** start **
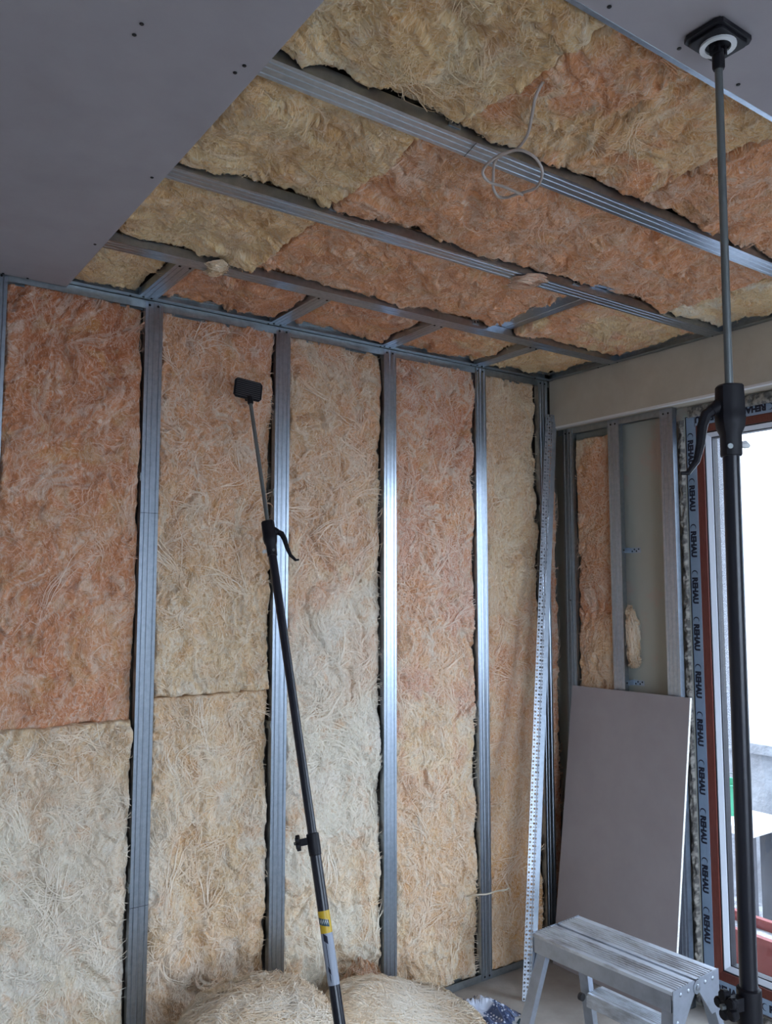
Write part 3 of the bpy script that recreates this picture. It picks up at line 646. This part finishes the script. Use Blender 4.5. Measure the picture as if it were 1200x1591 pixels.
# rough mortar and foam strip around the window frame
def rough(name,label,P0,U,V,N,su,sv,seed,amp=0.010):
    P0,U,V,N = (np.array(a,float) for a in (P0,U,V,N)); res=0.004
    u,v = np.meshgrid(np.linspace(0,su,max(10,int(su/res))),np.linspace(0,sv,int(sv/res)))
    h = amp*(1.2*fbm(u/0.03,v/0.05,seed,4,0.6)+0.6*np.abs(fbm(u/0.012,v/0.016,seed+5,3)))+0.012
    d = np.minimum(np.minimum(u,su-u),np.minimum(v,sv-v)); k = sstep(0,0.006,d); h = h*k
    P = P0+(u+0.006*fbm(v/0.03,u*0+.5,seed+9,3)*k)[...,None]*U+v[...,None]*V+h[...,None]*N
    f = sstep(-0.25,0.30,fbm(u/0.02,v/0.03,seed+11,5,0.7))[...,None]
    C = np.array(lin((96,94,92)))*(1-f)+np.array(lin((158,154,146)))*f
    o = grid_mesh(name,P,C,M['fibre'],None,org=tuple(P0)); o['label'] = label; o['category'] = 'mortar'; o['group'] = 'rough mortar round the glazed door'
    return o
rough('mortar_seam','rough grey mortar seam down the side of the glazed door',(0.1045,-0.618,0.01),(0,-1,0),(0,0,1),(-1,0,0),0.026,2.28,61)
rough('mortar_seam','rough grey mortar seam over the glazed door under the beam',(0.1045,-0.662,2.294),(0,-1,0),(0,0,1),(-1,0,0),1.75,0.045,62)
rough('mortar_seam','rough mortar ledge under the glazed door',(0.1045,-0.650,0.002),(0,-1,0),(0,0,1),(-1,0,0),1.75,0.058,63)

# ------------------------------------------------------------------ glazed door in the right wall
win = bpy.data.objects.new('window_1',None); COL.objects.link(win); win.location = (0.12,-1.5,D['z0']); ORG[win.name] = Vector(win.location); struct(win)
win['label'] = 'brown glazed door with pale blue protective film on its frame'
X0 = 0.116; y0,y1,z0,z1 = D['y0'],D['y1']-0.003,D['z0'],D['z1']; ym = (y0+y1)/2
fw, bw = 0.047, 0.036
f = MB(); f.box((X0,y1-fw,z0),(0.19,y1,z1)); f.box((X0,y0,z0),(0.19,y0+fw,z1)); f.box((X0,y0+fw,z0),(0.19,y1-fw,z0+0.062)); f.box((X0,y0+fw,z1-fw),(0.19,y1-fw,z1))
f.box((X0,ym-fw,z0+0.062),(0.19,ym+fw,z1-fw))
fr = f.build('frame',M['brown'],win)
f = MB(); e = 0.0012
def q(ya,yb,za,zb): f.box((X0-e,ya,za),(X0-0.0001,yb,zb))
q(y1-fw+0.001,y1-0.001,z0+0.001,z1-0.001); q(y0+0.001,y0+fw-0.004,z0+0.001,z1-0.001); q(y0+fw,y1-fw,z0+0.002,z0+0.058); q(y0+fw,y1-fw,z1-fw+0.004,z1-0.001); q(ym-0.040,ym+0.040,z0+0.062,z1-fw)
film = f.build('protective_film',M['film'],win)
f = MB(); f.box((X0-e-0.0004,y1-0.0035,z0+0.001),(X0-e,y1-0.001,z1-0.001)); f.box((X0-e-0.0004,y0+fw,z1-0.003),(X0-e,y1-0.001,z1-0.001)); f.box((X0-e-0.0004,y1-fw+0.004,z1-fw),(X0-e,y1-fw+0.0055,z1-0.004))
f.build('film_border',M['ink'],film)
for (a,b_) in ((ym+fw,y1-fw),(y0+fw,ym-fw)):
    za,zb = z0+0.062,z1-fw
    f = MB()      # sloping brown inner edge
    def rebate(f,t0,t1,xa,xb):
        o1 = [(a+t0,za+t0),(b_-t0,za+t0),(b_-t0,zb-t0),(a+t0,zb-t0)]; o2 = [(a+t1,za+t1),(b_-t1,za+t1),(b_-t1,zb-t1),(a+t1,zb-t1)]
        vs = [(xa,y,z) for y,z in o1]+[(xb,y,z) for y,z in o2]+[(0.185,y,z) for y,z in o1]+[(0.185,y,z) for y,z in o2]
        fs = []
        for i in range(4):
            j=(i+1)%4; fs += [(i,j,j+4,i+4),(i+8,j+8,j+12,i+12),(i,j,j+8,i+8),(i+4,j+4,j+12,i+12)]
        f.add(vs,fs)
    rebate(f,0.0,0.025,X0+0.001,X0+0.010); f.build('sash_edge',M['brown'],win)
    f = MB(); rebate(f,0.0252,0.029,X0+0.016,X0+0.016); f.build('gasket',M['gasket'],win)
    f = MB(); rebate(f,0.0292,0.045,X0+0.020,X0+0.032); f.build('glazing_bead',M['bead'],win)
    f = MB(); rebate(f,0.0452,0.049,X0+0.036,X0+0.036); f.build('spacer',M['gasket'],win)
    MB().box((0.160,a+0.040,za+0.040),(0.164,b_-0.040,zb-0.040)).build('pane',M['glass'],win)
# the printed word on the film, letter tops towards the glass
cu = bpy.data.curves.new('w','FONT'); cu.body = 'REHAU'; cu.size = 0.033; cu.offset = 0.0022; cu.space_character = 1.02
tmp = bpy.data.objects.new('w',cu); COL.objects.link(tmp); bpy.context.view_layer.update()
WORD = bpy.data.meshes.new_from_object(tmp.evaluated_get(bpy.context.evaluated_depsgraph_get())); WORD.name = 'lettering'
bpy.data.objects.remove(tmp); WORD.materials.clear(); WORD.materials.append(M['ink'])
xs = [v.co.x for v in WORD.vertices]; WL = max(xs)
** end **
* REQUIRED WORK *
Quote the material word for word, dropping any images it holds.

* WORKED ANSWER *
Write part 3 of the bpy script that recreates this picture. It picks up at line 646. This part finishes the script. Use Blender 4.5. Measure the picture as if it were 1200x1591 pixels.
# rough mortar and foam strip around the window frame
def rough(name,label,P0,U,V,N,su,sv,seed,amp=0.010):
    P0,U,V,N = (np.array(a,float) for a in (P0,U,V,N)); res=0.004
    u,v = np.meshgrid(np.linspace(0,su,max(10,int(su/res))),np.linspace(0,sv,int(sv/res)))
    h = amp*(1.2*fbm(u/0.03,v/0.05,seed,4,0.6)+0.6*np.abs(fbm(u/0.012,v/0.016,seed+5,3)))+0.012
    d = np.minimum(np.minimum(u,su-u),np.minimum(v,sv-v)); k = sstep(0,0.006,d); h = h*k
    P = P0+(u+0.006*fbm(v/0.03,u*0+.5,seed+9,3)*k)[...,None]*U+v[...,None]*V+h[...,None]*N
    f = sstep(-0.25,0.30,fbm(u/0.02,v/0.03,seed+11,5,0.7))[...,None]
    C = np.array(lin((96,94,92)))*(1-f)+np.array(lin((158,154,146)))*f
    o = grid_mesh(name,P,C,M['fibre'],None,org=tuple(P0)); o['label'] = label; o['category'] = 'mortar'; o['group'] = 'rough mortar round the glazed door'
    return o
rough('mortar_seam','rough grey mortar seam down the side of the glazed door',(0.1045,-0.618,0.01),(0,-1,0),(0,0,1),(-1,0,0),0.026,2.28,61)
rough('mortar_seam','rough grey mortar seam over the glazed door under the beam',(0.1045,-0.662,2.294),(0,-1,0),(0,0,1),(-1,0,0),1.75,0.045,62)
rough('mortar_seam','rough mortar ledge under the glazed door',(0.1045,-0.650,0.002),(0,-1,0),(0,0,1),(-1,0,0),1.75,0.058,63)

# ------------------------------------------------------------------ glazed door in the right wall
win = bpy.data.objects.new('window_1',None); COL.objects.link(win); win.location = (0.12,-1.5,D['z0']); ORG[win.name] = Vector(win.location); struct(win)
win['label'] = 'brown glazed door with pale blue protective film on its frame'
X0 = 0.116; y0,y1,z0,z1 = D['y0'],D['y1']-0.003,D['z0'],D['z1']; ym = (y0+y1)/2
fw, bw = 0.047, 0.036
f = MB(); f.box((X0,y1-fw,z0),(0.19,y1,z1)); f.box((X0,y0,z0),(0.19,y0+fw,z1)); f.box((X0,y0+fw,z0),(0.19,y1-fw,z0+0.062)); f.box((X0,y0+fw,z1-fw),(0.19,y1-fw,z1))
f.box((X0,ym-fw,z0+0.062),(0.19,ym+fw,z1-fw))
fr = f.build('frame',M['brown'],win)
f = MB(); e = 0.0012
def q(ya,yb,za,zb): f.box((X0-e,ya,za),(X0-0.0001,yb,zb))
q(y1-fw+0.001,y1-0.001,z0+0.001,z1-0.001); q(y0+0.001,y0+fw-0.004,z0+0.001,z1-0.001); q(y0+fw,y1-fw,z0+0.002,z0+0.058); q(y0+fw,y1-fw,z1-fw+0.004,z1-0.001); q(ym-0.040,ym+0.040,z0+0.062,z1-fw)
film = f.build('protective_film',M['film'],win)
f = MB(); f.box((X0-e-0.0004,y1-0.0035,z0+0.001),(X0-e,y1-0.001,z1-0.001)); f.box((X0-e-0.0004,y0+fw,z1-0.003),(X0-e,y1-0.001,z1-0.001)); f.box((X0-e-0.0004,y1-fw+0.004,z1-fw),(X0-e,y1-fw+0.0055,z1-0.004))
f.build('film_border',M['ink'],film)
for (a,b_) in ((ym+fw,y1-fw),(y0+fw,ym-fw)):
    za,zb = z0+0.062,z1-fw
    f = MB()      # sloping brown inner edge
    def rebate(f,t0,t1,xa,xb):
        o1 = [(a+t0,za+t0),(b_-t0,za+t0),(b_-t0,zb-t0),(a+t0,zb-t0)]; o2 = [(a+t1,za+t1),(b_-t1,za+t1),(b_-t1,zb-t1),(a+t1,zb-t1)]
        vs = [(xa,y,z) for y,z in o1]+[(xb,y,z) for y,z in o2]+[(0.185,y,z) for y,z in o1]+[(0.185,y,z) for y,z in o2]
        fs = []
        for i in range(4):
            j=(i+1)%4; fs += [(i,j,j+4,i+4),(i+8,j+8,j+12,i+12),(i,j,j+8,i+8),(i+4,j+4,j+12,i+12)]
        f.add(vs,fs)
    rebate(f,0.0,0.025,X0+0.001,X0+0.010); f.build('sash_edge',M['brown'],win)
    f = MB(); rebate(f,0.0252,0.029,X0+0.016,X0+0.016); f.build('gasket',M['gasket'],win)
    f = MB(); rebate(f,0.0292,0.045,X0+0.020,X0+0.032); f.build('glazing_bead',M['bead'],win)
    f = MB(); rebate(f,0.0452,0.049,X0+0.036,X0+0.036); f.build('spacer',M['gasket'],win)
    MB().box((0.160,a+0.040,za+0.040),(0.164,b_-0.040,zb-0.040)).build('pane',M['glass'],win)
# the printed word on the film, letter tops towards the glass
cu = bpy.data.curves.new('w','FONT'); cu.body = 'REHAU'; cu.size = 0.033; cu.offset = 0.0022; cu.space_character = 1.02
tmp = bpy.data.objects.new('w',cu); COL.objects.link(tmp); bpy.context.view_layer.update()
WORD = bpy.data.meshes.new_from_object(tmp.evaluated_get(bpy.context.evaluated_depsgraph_get())); WORD.name = 'lettering'
bpy.data.objects.remove(tmp); WORD.materials.clear(); WORD.materials.append(M['ink'])
xs = [v.co.x for v in WORD.vertices]; WL = max(xs)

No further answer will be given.